| CHALLENGE |
Extract every line below, verbatim.

| COLLECTED MATERIAL |
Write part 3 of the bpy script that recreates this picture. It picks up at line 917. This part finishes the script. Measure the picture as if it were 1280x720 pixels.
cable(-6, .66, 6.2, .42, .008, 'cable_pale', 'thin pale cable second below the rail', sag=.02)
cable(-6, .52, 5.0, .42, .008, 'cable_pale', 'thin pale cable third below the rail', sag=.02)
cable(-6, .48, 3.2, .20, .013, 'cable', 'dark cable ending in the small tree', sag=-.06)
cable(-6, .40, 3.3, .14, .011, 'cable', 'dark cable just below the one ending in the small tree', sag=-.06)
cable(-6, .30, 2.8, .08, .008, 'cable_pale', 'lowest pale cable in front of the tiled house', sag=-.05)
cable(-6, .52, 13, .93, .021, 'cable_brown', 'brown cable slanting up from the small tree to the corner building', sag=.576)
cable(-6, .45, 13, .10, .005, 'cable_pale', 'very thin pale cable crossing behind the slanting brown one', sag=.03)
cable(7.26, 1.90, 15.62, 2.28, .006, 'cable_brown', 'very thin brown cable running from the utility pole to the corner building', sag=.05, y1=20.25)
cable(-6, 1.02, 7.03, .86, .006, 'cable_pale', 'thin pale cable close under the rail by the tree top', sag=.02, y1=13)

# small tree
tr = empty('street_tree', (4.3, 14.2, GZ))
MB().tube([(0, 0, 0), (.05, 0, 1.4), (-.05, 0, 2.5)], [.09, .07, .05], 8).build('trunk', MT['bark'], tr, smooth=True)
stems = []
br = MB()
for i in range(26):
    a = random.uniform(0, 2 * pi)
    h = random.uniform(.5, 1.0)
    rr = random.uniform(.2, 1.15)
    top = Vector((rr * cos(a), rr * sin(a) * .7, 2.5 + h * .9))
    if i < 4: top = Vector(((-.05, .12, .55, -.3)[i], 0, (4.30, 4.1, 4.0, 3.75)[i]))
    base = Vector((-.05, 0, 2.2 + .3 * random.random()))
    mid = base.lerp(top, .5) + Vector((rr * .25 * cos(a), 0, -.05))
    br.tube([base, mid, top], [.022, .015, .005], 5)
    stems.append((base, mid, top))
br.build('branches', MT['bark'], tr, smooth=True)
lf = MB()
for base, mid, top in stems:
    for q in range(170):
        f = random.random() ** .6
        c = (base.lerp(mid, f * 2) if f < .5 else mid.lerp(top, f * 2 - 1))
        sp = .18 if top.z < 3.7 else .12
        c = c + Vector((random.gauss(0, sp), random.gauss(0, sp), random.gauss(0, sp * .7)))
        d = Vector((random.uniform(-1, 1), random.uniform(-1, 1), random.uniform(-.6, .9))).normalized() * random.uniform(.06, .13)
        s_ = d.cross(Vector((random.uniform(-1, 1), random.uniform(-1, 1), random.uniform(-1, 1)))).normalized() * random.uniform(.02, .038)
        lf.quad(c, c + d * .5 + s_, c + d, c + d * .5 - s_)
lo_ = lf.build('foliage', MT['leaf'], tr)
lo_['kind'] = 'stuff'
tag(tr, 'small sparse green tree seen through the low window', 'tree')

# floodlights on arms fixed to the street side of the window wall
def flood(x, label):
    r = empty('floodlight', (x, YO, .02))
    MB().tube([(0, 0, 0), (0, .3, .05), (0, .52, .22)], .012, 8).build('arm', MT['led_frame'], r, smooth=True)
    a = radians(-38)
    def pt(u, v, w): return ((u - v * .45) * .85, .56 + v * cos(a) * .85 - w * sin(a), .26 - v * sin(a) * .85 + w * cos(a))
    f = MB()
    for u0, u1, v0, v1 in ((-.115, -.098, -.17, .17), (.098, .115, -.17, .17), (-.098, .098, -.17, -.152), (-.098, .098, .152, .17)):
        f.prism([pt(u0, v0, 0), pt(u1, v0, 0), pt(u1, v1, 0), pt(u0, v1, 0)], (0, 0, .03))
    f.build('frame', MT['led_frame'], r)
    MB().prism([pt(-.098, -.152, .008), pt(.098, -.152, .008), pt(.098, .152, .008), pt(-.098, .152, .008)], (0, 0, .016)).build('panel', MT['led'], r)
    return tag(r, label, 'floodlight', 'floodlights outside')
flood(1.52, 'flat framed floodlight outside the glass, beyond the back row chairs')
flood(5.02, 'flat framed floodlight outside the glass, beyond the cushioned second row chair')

| REPLY TO THE TASK |
Write part 3 of the bpy script that recreates this picture. It picks up at line 917. This part finishes the script. Measure the picture as if it were 1280x720 pixels.
cable(-6, .66, 6.2, .42, .008, 'cable_pale', 'thin pale cable second below the rail', sag=.02)
cable(-6, .52, 5.0, .42, .008, 'cable_pale', 'thin pale cable third below the rail', sag=.02)
cable(-6, .48, 3.2, .20, .013, 'cable', 'dark cable ending in the small tree', sag=-.06)
cable(-6, .40, 3.3, .14, .011, 'cable', 'dark cable just below the one ending in the small tree', sag=-.06)
cable(-6, .30, 2.8, .08, .008, 'cable_pale', 'lowest pale cable in front of the tiled house', sag=-.05)
cable(-6, .52, 13, .93, .021, 'cable_brown', 'brown cable slanting up from the small tree to the corner building', sag=.576)
cable(-6, .45, 13, .10, .005, 'cable_pale', 'very thin pale cable crossing behind the slanting brown one', sag=.03)
cable(7.26, 1.90, 15.62, 2.28, .006, 'cable_brown', 'very thin brown cable running from the utility pole to the corner building', sag=.05, y1=20.25)
cable(-6, 1.02, 7.03, .86, .006, 'cable_pale', 'thin pale cable close under the rail by the tree top', sag=.02, y1=13)

# small tree
tr = empty('street_tree', (4.3, 14.2, GZ))
MB().tube([(0, 0, 0), (.05, 0, 1.4), (-.05, 0, 2.5)], [.09, .07, .05], 8).build('trunk', MT['bark'], tr, smooth=True)
stems = []
br = MB()
for i in range(26):
    a = random.uniform(0, 2 * pi)
    h = random.uniform(.5, 1.0)
    rr = random.uniform(.2, 1.15)
    top = Vector((rr * cos(a), rr * sin(a) * .7, 2.5 + h * .9))
    if i < 4: top = Vector(((-.05, .12, .55, -.3)[i], 0, (4.30, 4.1, 4.0, 3.75)[i]))
    base = Vector((-.05, 0, 2.2 + .3 * random.random()))
    mid = base.lerp(top, .5) + Vector((rr * .25 * cos(a), 0, -.05))
    br.tube([base, mid, top], [.022, .015, .005], 5)
    stems.append((base, mid, top))
br.build('branches', MT['bark'], tr, smooth=True)
lf = MB()
for base, mid, top in stems:
    for q in range(170):
        f = random.random() ** .6
        c = (base.lerp(mid, f * 2) if f < .5 else mid.lerp(top, f * 2 - 1))
        sp = .18 if top.z < 3.7 else .12
        c = c + Vector((random.gauss(0, sp), random.gauss(0, sp), random.gauss(0, sp * .7)))
        d = Vector((random.uniform(-1, 1), random.uniform(-1, 1), random.uniform(-.6, .9))).normalized() * random.uniform(.06, .13)
        s_ = d.cross(Vector((random.uniform(-1, 1), random.uniform(-1, 1), random.uniform(-1, 1)))).normalized() * random.uniform(.02, .038)
        lf.quad(c, c + d * .5 + s_, c + d, c + d * .5 - s_)
lo_ = lf.build('foliage', MT['leaf'], tr)
lo_['kind'] = 'stuff'
tag(tr, 'small sparse green tree seen through the low window', 'tree')

# floodlights on arms fixed to the street side of the window wall
def flood(x, label):
    r = empty('floodlight', (x, YO, .02))
    MB().tube([(0, 0, 0), (0, .3, .05), (0, .52, .22)], .012, 8).build('arm', MT['led_frame'], r, smooth=True)
    a = radians(-38)
    def pt(u, v, w): return ((u - v * .45) * .85, .56 + v * cos(a) * .85 - w * sin(a), .26 - v * sin(a) * .85 + w * cos(a))
    f = MB()
    for u0, u1, v0, v1 in ((-.115, -.098, -.17, .17), (.098, .115, -.17, .17), (-.098, .098, -.17, -.152), (-.098, .098, .152, .17)):
        f.prism([pt(u0, v0, 0), pt(u1, v0, 0), pt(u1, v1, 0), pt(u0, v1, 0)], (0, 0, .03))
    f.build('frame', MT['led_frame'], r)
    MB().prism([pt(-.098, -.152, .008), pt(.098, -.152, .008), pt(.098, .152, .008), pt(-.098, .152, .008)], (0, 0, .016)).build('panel', MT['led'], r)
    return tag(r, label, 'floodlight', 'floodlights outside')
flood(1.52, 'flat framed floodlight outside the glass, beyond the back row chairs')
flood(5.02, 'flat framed floodlight outside the glass, beyond the cushioned second row chair')